Using the example of Hurd’s Goodnight Moon, she argues that this text (and by extension, other works of children’s literature) “repeatedly and frequently exceeds its initial generic performance of ‘picture book’” (467). Tracing the renewed iterations of this book (Goodnight iPad comes to her mind) since its original publication in 1947, she asserts that this work fundamentally “challenges periodization as a defining method of literary history” (467).

Reading this, I couldn’t help but persistently wonder how this framework of analysis could have fundamentally changed/contributed to Adams’s article on medieval children’s lit. If she’d traced the moralistic educational works, for example (or the Bible, for that matter), out of the medieval period and into their manifestations throughout more recent history, could her argument have been even more readily apparent to the ‘non-experts’ she kept referencing?

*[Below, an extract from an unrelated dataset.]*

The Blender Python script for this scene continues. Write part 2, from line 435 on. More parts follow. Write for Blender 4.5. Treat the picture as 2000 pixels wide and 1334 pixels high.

I also can’t help but wonder whether, had Westman more explicitly elaborated on the importance of performance theories in “instances of generic performance across established periods” (which she referenced several times), her own analysis could have been more complex (467, emphasis added). Do the texts we classify as children’s literature perform differently as their expected audiences change? As their medium of re-production changes (picture books, chapter books, YA, interactive ipad books, ‘you choose’ books, books that children get to read to themselves rather than having a live-and-in-person adult read to them, etc.), how does the performative power of these works change? What does it mean, anyway, for a work of literature to engage in performative action? Had Westman explicated some of these thoughts, all of which are held within her repeated references to texts’ performativities, perhaps the analysis would have been able to reach further into the intergeneric potentials of children’s lit.